When Friday rolls around, and he gets his paycheck, he'll shop by category, not by brand. "I just identify the stuff I need in my head by the type of thing it is, and I look for the best price."

He's a pretty simple guy, he says, which is just as well. Living in the small town of Chillicothe in southern Ohio, pretty much limits his choices. There are not many malls to choose from, he says.

Sisinger works as an audio engineer while he attends a trade school in the same profession. He used to play lead guitar in a band with three other buddies, but he's currently working on establishing his studio engineering skills.

The Ohio native says there are only a few items that he buys by name. His girlfriend once gave him Hugo Boss aftershave, so he buys that when he shops for cologne. And his mom brought home Right Guard Xtreme Sport deodorant for him, so he always goes for that brand when he shops.

Otherwise, he says, he's easily influenced by his friends. "If there's a vibe out there about something being trendy or fun, I'll probably give it a try," he says. He started drinking Sobe brand drinks because he likes the lizard on the bottle, but also because his roommate, Nate, recommended it.
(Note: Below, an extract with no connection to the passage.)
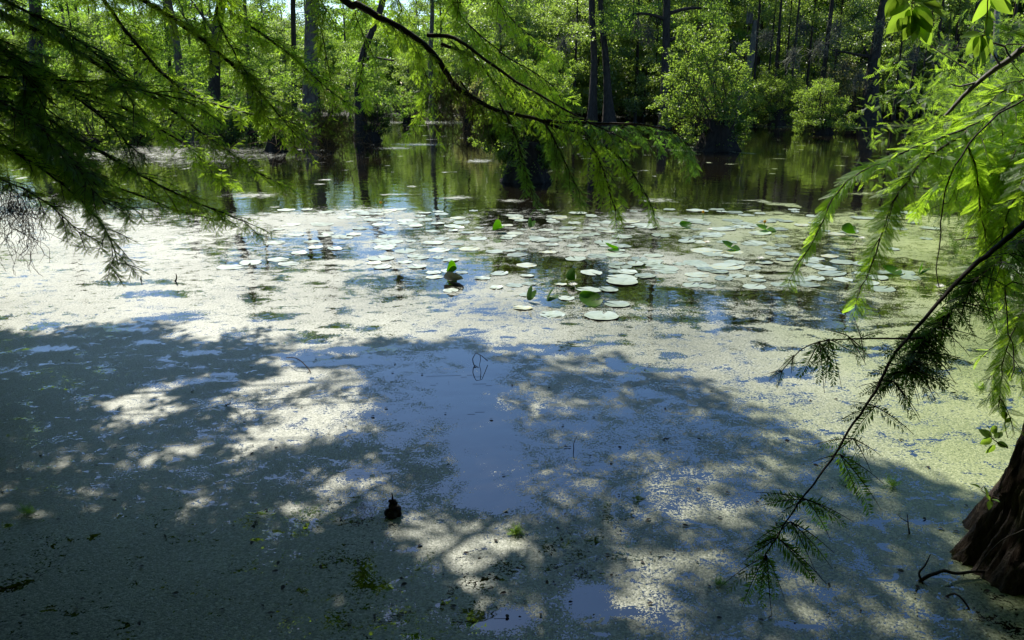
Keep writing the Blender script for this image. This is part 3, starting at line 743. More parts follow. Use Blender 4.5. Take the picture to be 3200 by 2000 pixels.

Sisinger says he also saw the ad campaign and liked it. "The presentation was kind of witty and cool, so I thought I'd give it a try." When it comes to the larger purchases in life, such as a car, Sisinger says he'd be more likely to buy by brand. But even then, not because of an ad campaign as much as a personal connection. "I'll probably just end up getting a car like the one my parents drive because I like it," he says.